Studio baz@rt - Gang Bang
Paweł Sala, pracujący dla Canal Plus reżyser filmów dokumentalnych, kręcił dla tej stacji reportaż o odbywających się w Warszawie targach erotycznych i biciu seksualnego rekordu świata. - Kiedy się tam znalazłem, przeżyłem szok. Przecież gdyby na tę kobietę na ulicy napadło sześciuset facetów i ją zgwałciło, byłoby to niepojęte. A tutaj oni ją gwałcą legalnie, na widoku publicznym i z tego robi się widowisko - mówi. Sala rozmawiał z ludźmi biorącymi udział w targach, nagrywał te rozmowy, później spisał je dokładnie, z wszystkimi potknięciami i błędami, uważa bowiem, że w ten sposób - poprzez język - można dotrzeć do prawdy tych ludzi.
"Gang Bang" to nie frywolna sztuka erotyczna. Główną bohaterką jest Sandra - dziewczyna, która chce pobić rekord. Na całe zdarzenie patrzymy jej oczami - autor stara się, byśmy zagłębili się w jej psychikę, w stan, w jakim się znajduje, w to, jak odbiera rzeczywistość, jak ją deformuje.
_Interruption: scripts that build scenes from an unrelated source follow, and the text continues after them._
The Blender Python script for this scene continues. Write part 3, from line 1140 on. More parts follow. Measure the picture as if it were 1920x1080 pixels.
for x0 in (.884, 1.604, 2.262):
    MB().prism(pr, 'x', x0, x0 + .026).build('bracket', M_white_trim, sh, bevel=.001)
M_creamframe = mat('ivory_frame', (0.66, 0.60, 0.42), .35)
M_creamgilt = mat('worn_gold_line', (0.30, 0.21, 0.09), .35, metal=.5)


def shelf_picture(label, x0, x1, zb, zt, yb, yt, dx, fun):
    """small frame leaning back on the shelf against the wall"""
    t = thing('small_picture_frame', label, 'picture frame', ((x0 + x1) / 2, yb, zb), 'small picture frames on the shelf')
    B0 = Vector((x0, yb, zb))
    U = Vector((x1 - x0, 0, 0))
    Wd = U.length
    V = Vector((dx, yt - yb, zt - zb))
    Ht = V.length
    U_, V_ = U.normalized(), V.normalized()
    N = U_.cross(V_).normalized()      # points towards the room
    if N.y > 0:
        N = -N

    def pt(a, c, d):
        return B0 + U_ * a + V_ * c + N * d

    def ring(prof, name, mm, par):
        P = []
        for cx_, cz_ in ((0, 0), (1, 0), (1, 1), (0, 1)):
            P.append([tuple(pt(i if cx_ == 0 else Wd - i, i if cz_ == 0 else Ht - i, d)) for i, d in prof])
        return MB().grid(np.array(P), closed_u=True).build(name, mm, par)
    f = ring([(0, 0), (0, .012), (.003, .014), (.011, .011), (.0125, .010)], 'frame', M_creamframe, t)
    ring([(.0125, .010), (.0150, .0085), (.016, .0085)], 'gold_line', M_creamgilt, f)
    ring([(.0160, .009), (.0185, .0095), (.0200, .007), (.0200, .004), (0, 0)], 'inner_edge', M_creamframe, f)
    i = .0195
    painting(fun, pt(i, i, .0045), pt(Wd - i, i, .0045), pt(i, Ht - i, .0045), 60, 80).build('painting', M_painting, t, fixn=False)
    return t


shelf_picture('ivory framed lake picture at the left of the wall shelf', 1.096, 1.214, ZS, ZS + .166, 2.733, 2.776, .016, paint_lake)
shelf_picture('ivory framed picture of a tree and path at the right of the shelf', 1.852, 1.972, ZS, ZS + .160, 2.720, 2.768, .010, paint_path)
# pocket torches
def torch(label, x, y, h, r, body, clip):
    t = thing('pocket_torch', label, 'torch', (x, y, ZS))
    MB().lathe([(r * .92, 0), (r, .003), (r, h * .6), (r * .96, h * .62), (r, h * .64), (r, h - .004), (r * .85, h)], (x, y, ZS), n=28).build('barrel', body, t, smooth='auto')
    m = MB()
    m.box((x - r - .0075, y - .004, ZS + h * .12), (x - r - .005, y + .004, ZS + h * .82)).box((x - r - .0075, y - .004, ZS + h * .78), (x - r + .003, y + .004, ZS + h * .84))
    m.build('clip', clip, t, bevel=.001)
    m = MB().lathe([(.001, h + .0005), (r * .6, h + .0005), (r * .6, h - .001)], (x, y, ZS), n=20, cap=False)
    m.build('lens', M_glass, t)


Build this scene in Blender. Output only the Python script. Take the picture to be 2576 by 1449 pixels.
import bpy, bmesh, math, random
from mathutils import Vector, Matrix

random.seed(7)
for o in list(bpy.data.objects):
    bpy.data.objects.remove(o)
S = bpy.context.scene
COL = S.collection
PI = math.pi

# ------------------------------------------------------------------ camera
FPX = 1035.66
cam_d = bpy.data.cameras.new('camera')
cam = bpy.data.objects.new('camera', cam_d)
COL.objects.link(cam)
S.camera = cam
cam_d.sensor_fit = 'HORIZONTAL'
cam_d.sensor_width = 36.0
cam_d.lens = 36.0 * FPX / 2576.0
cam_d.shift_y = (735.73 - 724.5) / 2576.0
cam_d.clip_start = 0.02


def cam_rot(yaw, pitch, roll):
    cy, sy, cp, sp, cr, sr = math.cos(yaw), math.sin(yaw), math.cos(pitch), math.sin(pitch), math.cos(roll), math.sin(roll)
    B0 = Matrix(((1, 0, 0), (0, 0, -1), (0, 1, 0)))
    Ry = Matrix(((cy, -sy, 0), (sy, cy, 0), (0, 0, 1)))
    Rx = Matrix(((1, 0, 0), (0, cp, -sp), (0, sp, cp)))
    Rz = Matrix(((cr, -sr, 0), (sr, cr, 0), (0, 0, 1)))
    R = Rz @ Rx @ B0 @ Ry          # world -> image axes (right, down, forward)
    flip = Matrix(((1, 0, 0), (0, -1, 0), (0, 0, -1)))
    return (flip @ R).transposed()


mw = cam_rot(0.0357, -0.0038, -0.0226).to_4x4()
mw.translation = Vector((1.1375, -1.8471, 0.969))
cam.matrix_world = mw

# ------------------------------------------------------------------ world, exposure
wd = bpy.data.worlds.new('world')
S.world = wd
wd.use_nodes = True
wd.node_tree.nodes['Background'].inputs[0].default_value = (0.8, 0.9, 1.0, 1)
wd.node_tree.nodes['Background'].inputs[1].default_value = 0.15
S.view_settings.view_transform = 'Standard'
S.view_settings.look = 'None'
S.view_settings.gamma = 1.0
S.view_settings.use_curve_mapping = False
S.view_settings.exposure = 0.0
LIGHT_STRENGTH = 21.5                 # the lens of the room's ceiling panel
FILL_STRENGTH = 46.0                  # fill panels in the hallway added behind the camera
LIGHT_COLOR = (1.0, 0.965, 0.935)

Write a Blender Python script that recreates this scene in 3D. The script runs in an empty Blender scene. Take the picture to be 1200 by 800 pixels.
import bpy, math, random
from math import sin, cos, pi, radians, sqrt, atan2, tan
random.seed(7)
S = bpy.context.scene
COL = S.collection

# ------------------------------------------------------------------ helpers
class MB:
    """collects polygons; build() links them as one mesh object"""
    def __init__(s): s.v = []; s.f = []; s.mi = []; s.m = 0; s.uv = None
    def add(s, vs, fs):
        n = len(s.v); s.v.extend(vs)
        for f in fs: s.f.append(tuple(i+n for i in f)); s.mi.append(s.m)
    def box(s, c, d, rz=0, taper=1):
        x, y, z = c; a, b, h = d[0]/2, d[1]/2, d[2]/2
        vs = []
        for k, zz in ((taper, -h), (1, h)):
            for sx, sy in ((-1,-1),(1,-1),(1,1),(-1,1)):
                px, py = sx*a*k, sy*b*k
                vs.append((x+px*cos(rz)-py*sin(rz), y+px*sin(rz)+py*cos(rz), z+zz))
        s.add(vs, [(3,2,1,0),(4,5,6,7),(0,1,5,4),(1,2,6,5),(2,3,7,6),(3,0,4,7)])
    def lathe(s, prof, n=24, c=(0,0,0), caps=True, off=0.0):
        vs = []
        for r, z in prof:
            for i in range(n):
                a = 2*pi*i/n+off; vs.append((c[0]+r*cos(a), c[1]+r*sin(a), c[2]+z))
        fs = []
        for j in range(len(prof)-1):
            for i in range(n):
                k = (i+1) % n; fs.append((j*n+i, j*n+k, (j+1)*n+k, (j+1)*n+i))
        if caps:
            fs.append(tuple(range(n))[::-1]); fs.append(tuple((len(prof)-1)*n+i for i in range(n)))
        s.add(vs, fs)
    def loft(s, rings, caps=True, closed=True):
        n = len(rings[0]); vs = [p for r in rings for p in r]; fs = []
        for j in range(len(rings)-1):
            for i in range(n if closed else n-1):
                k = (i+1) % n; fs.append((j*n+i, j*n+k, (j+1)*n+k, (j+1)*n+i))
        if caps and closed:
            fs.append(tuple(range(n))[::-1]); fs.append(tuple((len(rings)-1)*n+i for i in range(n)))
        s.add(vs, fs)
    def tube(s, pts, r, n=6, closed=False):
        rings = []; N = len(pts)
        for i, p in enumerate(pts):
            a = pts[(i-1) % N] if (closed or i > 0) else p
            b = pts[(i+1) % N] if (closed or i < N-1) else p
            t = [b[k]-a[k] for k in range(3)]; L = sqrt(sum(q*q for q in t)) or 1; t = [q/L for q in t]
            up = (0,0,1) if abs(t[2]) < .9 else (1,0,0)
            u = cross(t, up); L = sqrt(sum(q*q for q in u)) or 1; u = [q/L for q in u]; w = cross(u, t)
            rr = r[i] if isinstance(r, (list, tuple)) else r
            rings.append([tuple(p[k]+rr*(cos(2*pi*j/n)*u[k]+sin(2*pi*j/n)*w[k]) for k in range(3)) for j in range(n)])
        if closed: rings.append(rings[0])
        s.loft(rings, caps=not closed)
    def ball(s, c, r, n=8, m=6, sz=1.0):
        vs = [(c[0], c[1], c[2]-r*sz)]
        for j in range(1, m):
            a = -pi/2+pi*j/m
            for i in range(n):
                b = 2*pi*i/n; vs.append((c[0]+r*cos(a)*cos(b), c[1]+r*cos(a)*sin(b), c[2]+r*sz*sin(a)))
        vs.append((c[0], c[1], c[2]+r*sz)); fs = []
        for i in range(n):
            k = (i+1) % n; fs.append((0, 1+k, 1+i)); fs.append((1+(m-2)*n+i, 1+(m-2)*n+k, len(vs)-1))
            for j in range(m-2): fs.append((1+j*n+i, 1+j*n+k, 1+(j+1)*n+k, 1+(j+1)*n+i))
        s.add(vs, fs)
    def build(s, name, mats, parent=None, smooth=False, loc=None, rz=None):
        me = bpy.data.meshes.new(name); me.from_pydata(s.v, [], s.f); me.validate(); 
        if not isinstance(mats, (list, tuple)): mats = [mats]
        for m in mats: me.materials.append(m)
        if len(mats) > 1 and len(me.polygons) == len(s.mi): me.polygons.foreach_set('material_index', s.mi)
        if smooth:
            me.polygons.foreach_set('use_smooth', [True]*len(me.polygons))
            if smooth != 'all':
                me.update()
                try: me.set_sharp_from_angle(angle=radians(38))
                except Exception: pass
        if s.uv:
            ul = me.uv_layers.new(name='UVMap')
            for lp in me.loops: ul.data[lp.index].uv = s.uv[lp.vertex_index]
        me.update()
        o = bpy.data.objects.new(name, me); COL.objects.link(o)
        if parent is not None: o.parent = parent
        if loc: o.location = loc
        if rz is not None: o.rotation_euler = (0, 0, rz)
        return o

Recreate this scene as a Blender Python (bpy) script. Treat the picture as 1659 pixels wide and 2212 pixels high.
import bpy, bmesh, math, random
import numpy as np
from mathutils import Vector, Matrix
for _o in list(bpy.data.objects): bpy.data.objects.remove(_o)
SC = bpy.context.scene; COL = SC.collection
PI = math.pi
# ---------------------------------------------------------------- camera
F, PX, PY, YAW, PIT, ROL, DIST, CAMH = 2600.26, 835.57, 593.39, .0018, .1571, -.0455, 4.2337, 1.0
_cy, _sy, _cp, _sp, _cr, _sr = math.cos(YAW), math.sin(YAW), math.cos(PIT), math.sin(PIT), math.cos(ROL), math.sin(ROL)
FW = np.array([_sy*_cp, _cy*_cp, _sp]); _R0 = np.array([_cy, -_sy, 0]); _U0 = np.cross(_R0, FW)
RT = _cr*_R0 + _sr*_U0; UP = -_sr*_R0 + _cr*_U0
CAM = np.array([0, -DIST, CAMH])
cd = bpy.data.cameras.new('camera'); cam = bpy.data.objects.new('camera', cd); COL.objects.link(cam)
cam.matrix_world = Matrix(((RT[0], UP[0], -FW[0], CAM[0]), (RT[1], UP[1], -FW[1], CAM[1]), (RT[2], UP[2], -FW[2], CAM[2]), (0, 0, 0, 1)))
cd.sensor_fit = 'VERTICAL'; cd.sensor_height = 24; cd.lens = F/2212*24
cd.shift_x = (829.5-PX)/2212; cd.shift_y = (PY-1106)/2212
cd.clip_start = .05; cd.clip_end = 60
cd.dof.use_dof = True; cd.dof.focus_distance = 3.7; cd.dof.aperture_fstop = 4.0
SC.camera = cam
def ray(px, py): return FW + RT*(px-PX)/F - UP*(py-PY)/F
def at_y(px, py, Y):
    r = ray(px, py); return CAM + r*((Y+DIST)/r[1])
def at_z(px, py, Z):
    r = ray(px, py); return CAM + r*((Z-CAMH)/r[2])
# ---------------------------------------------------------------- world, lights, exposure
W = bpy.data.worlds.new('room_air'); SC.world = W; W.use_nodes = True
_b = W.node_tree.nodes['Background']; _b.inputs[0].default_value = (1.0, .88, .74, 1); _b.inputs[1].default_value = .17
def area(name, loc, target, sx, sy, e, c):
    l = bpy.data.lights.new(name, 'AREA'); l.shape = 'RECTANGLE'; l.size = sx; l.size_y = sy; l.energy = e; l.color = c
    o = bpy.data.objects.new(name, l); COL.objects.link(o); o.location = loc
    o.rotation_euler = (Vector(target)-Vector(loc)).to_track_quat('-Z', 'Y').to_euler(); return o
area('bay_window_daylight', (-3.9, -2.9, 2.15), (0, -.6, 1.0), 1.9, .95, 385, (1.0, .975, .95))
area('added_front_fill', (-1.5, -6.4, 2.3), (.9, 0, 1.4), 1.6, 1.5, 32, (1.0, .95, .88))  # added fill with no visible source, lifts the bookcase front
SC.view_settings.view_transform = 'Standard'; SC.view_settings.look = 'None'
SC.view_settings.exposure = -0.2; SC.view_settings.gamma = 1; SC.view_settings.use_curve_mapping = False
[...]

Każdy z bohaterów "Gang Bang" - i trzy "sekundantki", i mężczyźni, którzy zdecydowali się wziąć udział w biciu rekordu - prezentuje się widzom, dokonuje aktu wyznania, autokreacji, w trakcie spektaklu wciąż podważanego.
- Dążymy z aktorami do odnalezienia tego, co się dzieje, gdy człowiek ma potrzebę wyznania, jaka jest wówczas jego energia, jaka w momencie dania sobie przyzwolenia na przekroczenie tworzy się energia zbiorowa. Chcemy, by każdy spektakl był inny, nad tym pracujemy. To daje szansę na pojawienie się prawdy.
Próbujemy udowodnić, że każdy ma w głowie "gang bang", czyli ochotę na przekroczenie, na perwersję, tylko się do tego nie przyznaje. Oni się przyznają, mają odwagę, idą na zawody i coś w sobie na stałe przekonstruowują. Wracają do domu jako ktoś, kto brał udział w takiej imprezie, i próbują się z tym zmierzyć - mówi Krzysztof Jaworski, reżyser spektaklu. Jaworski jest jeszcze studentem reżyserii krakowskiej PWST; debiutował w 2003 r. spektaklem "Disco Pigs" w teatrze Rozmaitości, zrealizowanym w ramach Terenu Warszawa.